WHAT IS BEING ASKED - Transcribe all of the material exactly.

------------------------------------------------

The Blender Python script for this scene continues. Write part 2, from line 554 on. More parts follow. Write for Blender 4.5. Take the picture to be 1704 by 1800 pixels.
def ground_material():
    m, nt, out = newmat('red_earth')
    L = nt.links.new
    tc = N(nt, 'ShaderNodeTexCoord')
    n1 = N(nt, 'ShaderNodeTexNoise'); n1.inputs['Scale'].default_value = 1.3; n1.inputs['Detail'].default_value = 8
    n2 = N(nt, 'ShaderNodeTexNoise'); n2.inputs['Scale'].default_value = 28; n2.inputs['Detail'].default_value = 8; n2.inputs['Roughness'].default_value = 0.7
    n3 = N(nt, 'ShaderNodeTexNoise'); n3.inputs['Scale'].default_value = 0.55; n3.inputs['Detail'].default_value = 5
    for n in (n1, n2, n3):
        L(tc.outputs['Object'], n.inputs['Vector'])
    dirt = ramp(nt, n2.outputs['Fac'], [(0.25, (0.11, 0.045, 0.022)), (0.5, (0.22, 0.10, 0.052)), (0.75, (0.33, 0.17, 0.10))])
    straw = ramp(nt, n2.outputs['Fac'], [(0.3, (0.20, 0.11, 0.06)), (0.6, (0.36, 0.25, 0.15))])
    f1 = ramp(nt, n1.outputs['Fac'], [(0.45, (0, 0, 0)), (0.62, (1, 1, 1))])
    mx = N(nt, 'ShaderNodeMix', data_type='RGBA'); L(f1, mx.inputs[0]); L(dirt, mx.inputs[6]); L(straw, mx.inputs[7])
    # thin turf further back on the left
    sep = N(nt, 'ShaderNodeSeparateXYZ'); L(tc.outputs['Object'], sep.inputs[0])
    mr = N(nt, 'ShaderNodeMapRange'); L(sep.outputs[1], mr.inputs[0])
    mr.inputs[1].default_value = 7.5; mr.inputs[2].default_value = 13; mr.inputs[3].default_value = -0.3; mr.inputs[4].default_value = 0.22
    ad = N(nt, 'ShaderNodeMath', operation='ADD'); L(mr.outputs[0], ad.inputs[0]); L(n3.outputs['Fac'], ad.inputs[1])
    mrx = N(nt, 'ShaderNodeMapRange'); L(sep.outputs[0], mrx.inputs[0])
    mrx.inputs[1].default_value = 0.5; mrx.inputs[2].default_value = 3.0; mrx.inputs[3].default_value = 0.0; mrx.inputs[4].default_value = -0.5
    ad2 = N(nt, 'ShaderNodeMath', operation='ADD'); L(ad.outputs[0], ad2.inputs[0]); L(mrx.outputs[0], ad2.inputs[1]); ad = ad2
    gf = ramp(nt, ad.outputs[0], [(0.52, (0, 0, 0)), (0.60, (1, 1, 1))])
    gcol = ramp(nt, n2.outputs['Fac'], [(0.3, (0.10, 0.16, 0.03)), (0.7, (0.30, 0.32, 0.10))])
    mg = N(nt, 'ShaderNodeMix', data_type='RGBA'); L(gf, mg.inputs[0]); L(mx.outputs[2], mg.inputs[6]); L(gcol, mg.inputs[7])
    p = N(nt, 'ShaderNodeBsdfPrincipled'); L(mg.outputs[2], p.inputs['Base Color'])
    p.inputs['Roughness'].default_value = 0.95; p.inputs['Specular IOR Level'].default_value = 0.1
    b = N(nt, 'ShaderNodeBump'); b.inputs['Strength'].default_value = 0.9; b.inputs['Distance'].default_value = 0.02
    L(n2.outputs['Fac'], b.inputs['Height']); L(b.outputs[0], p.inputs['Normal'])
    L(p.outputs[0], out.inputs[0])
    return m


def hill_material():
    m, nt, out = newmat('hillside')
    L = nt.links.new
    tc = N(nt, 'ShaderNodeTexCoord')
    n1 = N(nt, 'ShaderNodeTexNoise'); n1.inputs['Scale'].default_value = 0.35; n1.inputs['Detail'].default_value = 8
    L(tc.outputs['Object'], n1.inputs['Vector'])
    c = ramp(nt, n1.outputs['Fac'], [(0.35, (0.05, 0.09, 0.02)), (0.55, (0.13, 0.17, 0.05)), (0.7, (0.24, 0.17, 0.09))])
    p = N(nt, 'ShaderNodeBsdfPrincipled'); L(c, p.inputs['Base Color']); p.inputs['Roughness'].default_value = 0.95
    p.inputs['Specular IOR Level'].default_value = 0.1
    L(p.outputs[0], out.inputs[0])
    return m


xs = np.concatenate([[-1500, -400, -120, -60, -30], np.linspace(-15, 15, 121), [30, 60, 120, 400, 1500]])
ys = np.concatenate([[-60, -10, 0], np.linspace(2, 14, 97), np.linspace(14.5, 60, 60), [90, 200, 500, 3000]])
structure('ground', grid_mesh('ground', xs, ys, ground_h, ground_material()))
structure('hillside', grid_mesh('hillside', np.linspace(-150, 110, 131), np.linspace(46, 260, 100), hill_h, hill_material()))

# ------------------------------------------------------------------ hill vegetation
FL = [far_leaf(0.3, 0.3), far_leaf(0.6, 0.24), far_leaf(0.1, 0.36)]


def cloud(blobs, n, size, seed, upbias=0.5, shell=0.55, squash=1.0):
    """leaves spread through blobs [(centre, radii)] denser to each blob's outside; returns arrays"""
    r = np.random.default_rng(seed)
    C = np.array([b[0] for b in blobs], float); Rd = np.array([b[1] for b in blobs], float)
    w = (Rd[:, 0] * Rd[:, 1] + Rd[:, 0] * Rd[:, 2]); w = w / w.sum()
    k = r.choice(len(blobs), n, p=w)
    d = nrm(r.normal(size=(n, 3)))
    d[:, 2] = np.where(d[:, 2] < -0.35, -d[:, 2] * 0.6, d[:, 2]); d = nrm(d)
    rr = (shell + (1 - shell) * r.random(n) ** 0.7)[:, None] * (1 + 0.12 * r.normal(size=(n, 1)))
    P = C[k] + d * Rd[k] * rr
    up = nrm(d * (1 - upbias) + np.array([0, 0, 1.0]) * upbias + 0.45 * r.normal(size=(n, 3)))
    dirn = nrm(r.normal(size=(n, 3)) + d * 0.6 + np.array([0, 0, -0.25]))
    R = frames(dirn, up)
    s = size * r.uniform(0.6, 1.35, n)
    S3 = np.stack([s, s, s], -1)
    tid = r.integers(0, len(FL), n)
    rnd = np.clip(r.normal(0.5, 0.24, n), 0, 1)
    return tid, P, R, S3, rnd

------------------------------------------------

EXPECTED OUTPUT -
The Blender Python script for this scene continues. Write part 2, from line 554 on. More parts follow. Write for Blender 4.5. Take the picture to be 1704 by 1800 pixels.
def ground_material():
    m, nt, out = newmat('red_earth')
    L = nt.links.new
    tc = N(nt, 'ShaderNodeTexCoord')
    n1 = N(nt, 'ShaderNodeTexNoise'); n1.inputs['Scale'].default_value = 1.3; n1.inputs['Detail'].default_value = 8
    n2 = N(nt, 'ShaderNodeTexNoise'); n2.inputs['Scale'].default_value = 28; n2.inputs['Detail'].default_value = 8; n2.inputs['Roughness'].default_value = 0.7
    n3 = N(nt, 'ShaderNodeTexNoise'); n3.inputs['Scale'].default_value = 0.55; n3.inputs['Detail'].default_value = 5
    for n in (n1, n2, n3):
        L(tc.outputs['Object'], n.inputs['Vector'])
    dirt = ramp(nt, n2.outputs['Fac'], [(0.25, (0.11, 0.045, 0.022)), (0.5, (0.22, 0.10, 0.052)), (0.75, (0.33, 0.17, 0.10))])
    straw = ramp(nt, n2.outputs['Fac'], [(0.3, (0.20, 0.11, 0.06)), (0.6, (0.36, 0.25, 0.15))])
    f1 = ramp(nt, n1.outputs['Fac'], [(0.45, (0, 0, 0)), (0.62, (1, 1, 1))])
    mx = N(nt, 'ShaderNodeMix', data_type='RGBA'); L(f1, mx.inputs[0]); L(dirt, mx.inputs[6]); L(straw, mx.inputs[7])
    # thin turf further back on the left
    sep = N(nt, 'ShaderNodeSeparateXYZ'); L(tc.outputs['Object'], sep.inputs[0])
    mr = N(nt, 'ShaderNodeMapRange'); L(sep.outputs[1], mr.inputs[0])
    mr.inputs[1].default_value = 7.5; mr.inputs[2].default_value = 13; mr.inputs[3].default_value = -0.3; mr.inputs[4].default_value = 0.22
    ad = N(nt, 'ShaderNodeMath', operation='ADD'); L(mr.outputs[0], ad.inputs[0]); L(n3.outputs['Fac'], ad.inputs[1])
    mrx = N(nt, 'ShaderNodeMapRange'); L(sep.outputs[0], mrx.inputs[0])
    mrx.inputs[1].default_value = 0.5; mrx.inputs[2].default_value = 3.0; mrx.inputs[3].default_value = 0.0; mrx.inputs[4].default_value = -0.5
    ad2 = N(nt, 'ShaderNodeMath', operation='ADD'); L(ad.outputs[0], ad2.inputs[0]); L(mrx.outputs[0], ad2.inputs[1]); ad = ad2
    gf = ramp(nt, ad.outputs[0], [(0.52, (0, 0, 0)), (0.60, (1, 1, 1))])
    gcol = ramp(nt, n2.outputs['Fac'], [(0.3, (0.10, 0.16, 0.03)), (0.7, (0.30, 0.32, 0.10))])
    mg = N(nt, 'ShaderNodeMix', data_type='RGBA'); L(gf, mg.inputs[0]); L(mx.outputs[2], mg.inputs[6]); L(gcol, mg.inputs[7])
    p = N(nt, 'ShaderNodeBsdfPrincipled'); L(mg.outputs[2], p.inputs['Base Color'])
    p.inputs['Roughness'].default_value = 0.95; p.inputs['Specular IOR Level'].default_value = 0.1
    b = N(nt, 'ShaderNodeBump'); b.inputs['Strength'].default_value = 0.9; b.inputs['Distance'].default_value = 0.02
    L(n2.outputs['Fac'], b.inputs['Height']); L(b.outputs[0], p.inputs['Normal'])
    L(p.outputs[0], out.inputs[0])
    return m


def hill_material():
    m, nt, out = newmat('hillside')
    L = nt.links.new
    tc = N(nt, 'ShaderNodeTexCoord')
    n1 = N(nt, 'ShaderNodeTexNoise'); n1.inputs['Scale'].default_value = 0.35; n1.inputs['Detail'].default_value = 8
    L(tc.outputs['Object'], n1.inputs['Vector'])
    c = ramp(nt, n1.outputs['Fac'], [(0.35, (0.05, 0.09, 0.02)), (0.55, (0.13, 0.17, 0.05)), (0.7, (0.24, 0.17, 0.09))])
    p = N(nt, 'ShaderNodeBsdfPrincipled'); L(c, p.inputs['Base Color']); p.inputs['Roughness'].default_value = 0.95
    p.inputs['Specular IOR Level'].default_value = 0.1
    L(p.outputs[0], out.inputs[0])
    return m


xs = np.concatenate([[-1500, -400, -120, -60, -30], np.linspace(-15, 15, 121), [30, 60, 120, 400, 1500]])
ys = np.concatenate([[-60, -10, 0], np.linspace(2, 14, 97), np.linspace(14.5, 60, 60), [90, 200, 500, 3000]])
structure('ground', grid_mesh('ground', xs, ys, ground_h, ground_material()))
structure('hillside', grid_mesh('hillside', np.linspace(-150, 110, 131), np.linspace(46, 260, 100), hill_h, hill_material()))

# ------------------------------------------------------------------ hill vegetation
FL = [far_leaf(0.3, 0.3), far_leaf(0.6, 0.24), far_leaf(0.1, 0.36)]


def cloud(blobs, n, size, seed, upbias=0.5, shell=0.55, squash=1.0):
    """leaves spread through blobs [(centre, radii)] denser to each blob's outside; returns arrays"""
    r = np.random.default_rng(seed)
    C = np.array([b[0] for b in blobs], float); Rd = np.array([b[1] for b in blobs], float)
    w = (Rd[:, 0] * Rd[:, 1] + Rd[:, 0] * Rd[:, 2]); w = w / w.sum()
    k = r.choice(len(blobs), n, p=w)
    d = nrm(r.normal(size=(n, 3)))
    d[:, 2] = np.where(d[:, 2] < -0.35, -d[:, 2] * 0.6, d[:, 2]); d = nrm(d)
    rr = (shell + (1 - shell) * r.random(n) ** 0.7)[:, None] * (1 + 0.12 * r.normal(size=(n, 1)))
    P = C[k] + d * Rd[k] * rr
    up = nrm(d * (1 - upbias) + np.array([0, 0, 1.0]) * upbias + 0.45 * r.normal(size=(n, 3)))
    dirn = nrm(r.normal(size=(n, 3)) + d * 0.6 + np.array([0, 0, -0.25]))
    R = frames(dirn, up)
    s = size * r.uniform(0.6, 1.35, n)
    S3 = np.stack([s, s, s], -1)
    tid = r.integers(0, len(FL), n)
    rnd = np.clip(r.normal(0.5, 0.24, n), 0, 1)
    return tid, P, R, S3, rnd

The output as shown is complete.